Brief:
Output every line of the data exactly as it appears.

Records for this task:
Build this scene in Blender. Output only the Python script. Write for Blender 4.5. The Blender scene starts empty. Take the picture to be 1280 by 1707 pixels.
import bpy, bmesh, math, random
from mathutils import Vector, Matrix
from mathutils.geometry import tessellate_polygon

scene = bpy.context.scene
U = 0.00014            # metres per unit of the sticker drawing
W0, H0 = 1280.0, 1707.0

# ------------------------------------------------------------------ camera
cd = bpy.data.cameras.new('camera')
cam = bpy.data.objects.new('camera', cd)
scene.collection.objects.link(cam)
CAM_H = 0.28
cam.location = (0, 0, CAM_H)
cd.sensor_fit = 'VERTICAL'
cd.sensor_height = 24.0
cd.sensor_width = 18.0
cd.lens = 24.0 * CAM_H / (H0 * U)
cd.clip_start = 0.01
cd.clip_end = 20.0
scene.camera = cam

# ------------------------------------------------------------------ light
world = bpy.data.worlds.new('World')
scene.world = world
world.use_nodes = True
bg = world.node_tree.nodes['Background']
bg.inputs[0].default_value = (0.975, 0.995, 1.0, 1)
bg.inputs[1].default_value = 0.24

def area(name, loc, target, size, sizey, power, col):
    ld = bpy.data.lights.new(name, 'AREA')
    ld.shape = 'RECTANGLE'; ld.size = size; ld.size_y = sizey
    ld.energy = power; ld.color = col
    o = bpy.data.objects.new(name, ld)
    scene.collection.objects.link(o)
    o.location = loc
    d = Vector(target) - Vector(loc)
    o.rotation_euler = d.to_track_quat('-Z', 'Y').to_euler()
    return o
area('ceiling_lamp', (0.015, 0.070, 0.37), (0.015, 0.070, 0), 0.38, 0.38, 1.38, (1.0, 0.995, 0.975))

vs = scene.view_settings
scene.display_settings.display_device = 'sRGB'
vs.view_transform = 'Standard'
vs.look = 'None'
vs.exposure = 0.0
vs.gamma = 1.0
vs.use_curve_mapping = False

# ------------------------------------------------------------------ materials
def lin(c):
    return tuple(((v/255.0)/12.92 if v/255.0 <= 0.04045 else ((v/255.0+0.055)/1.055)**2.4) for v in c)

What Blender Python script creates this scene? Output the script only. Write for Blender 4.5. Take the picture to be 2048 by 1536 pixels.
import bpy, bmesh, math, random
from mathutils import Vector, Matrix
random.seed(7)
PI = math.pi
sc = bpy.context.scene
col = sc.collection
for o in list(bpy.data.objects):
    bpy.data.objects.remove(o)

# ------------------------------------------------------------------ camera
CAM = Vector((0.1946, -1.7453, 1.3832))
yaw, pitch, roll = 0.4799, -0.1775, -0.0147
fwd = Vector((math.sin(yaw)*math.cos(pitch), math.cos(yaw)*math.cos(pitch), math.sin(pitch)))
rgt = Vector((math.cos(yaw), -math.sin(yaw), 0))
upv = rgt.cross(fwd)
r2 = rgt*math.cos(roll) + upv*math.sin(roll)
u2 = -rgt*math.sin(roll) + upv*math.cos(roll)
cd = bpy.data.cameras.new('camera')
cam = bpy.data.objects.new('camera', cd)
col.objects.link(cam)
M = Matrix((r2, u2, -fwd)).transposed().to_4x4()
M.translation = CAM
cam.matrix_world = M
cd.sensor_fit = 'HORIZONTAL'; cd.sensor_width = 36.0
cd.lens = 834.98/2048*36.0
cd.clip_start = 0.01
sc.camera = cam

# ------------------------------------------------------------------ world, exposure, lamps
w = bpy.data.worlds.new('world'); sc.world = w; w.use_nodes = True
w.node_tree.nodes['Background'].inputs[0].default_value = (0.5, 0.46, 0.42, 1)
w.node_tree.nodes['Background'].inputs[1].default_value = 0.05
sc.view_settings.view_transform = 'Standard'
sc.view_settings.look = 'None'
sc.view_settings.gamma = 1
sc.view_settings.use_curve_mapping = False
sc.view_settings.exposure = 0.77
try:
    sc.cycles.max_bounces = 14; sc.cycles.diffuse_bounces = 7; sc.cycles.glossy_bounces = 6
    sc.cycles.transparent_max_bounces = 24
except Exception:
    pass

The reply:
Build this scene in Blender. Output only the Python script. Write for Blender 4.5. The Blender scene starts empty. Take the picture to be 1280 by 1707 pixels.
import bpy, bmesh, math, random
from mathutils import Vector, Matrix
from mathutils.geometry import tessellate_polygon

scene = bpy.context.scene
U = 0.00014            # metres per unit of the sticker drawing
W0, H0 = 1280.0, 1707.0

# ------------------------------------------------------------------ camera
cd = bpy.data.cameras.new('camera')
cam = bpy.data.objects.new('camera', cd)
scene.collection.objects.link(cam)
CAM_H = 0.28
cam.location = (0, 0, CAM_H)
cd.sensor_fit = 'VERTICAL'
cd.sensor_height = 24.0
cd.sensor_width = 18.0
cd.lens = 24.0 * CAM_H / (H0 * U)
cd.clip_start = 0.01
cd.clip_end = 20.0
scene.camera = cam

# ------------------------------------------------------------------ light
world = bpy.data.worlds.new('World')
scene.world = world
world.use_nodes = True
bg = world.node_tree.nodes['Background']
bg.inputs[0].default_value = (0.975, 0.995, 1.0, 1)
bg.inputs[1].default_value = 0.24

def area(name, loc, target, size, sizey, power, col):
    ld = bpy.data.lights.new(name, 'AREA')
    ld.shape = 'RECTANGLE'; ld.size = size; ld.size_y = sizey
    ld.energy = power; ld.color = col
    o = bpy.data.objects.new(name, ld)
    scene.collection.objects.link(o)
    o.location = loc
    d = Vector(target) - Vector(loc)
    o.rotation_euler = d.to_track_quat('-Z', 'Y').to_euler()
    return o
area('ceiling_lamp', (0.015, 0.070, 0.37), (0.015, 0.070, 0), 0.38, 0.38, 1.38, (1.0, 0.995, 0.975))

vs = scene.view_settings
scene.display_settings.display_device = 'sRGB'
vs.view_transform = 'Standard'
vs.look = 'None'
vs.exposure = 0.0
vs.gamma = 1.0
vs.use_curve_mapping = False

# ------------------------------------------------------------------ materials
def lin(c):
    return tuple(((v/255.0)/12.92 if v/255.0 <= 0.04045 else ((v/255.0+0.055)/1.055)**2.4) for v in c)

What Blender Python script creates this scene? Output the script only. Write for Blender 4.5. Take the picture to be 2048 by 1536 pixels.
import bpy, bmesh, math, random
from mathutils import Vector, Matrix
random.seed(7)
PI = math.pi
sc = bpy.context.scene
col = sc.collection
for o in list(bpy.data.objects):
    bpy.data.objects.remove(o)

# ------------------------------------------------------------------ camera
CAM = Vector((0.1946, -1.7453, 1.3832))
yaw, pitch, roll = 0.4799, -0.1775, -0.0147
fwd = Vector((math.sin(yaw)*math.cos(pitch), math.cos(yaw)*math.cos(pitch), math.sin(pitch)))
rgt = Vector((math.cos(yaw), -math.sin(yaw), 0))
upv = rgt.cross(fwd)
r2 = rgt*math.cos(roll) + upv*math.sin(roll)
u2 = -rgt*math.sin(roll) + upv*math.cos(roll)
cd = bpy.data.cameras.new('camera')
cam = bpy.data.objects.new('camera', cd)
col.objects.link(cam)
M = Matrix((r2, u2, -fwd)).transposed().to_4x4()
M.translation = CAM
cam.matrix_world = M
cd.sensor_fit = 'HORIZONTAL'; cd.sensor_width = 36.0
cd.lens = 834.98/2048*36.0
cd.clip_start = 0.01
sc.camera = cam

# ------------------------------------------------------------------ world, exposure, lamps
w = bpy.data.worlds.new('world'); sc.world = w; w.use_nodes = True
w.node_tree.nodes['Background'].inputs[0].default_value = (0.5, 0.46, 0.42, 1)
w.node_tree.nodes['Background'].inputs[1].default_value = 0.05
sc.view_settings.view_transform = 'Standard'
sc.view_settings.look = 'None'
sc.view_settings.gamma = 1
sc.view_settings.use_curve_mapping = False
sc.view_settings.exposure = 0.77
try:
    sc.cycles.max_bounces = 14; sc.cycles.diffuse_bounces = 7; sc.cycles.glossy_bounces = 6
    sc.cycles.transparent_max_bounces = 24
except Exception:
    pass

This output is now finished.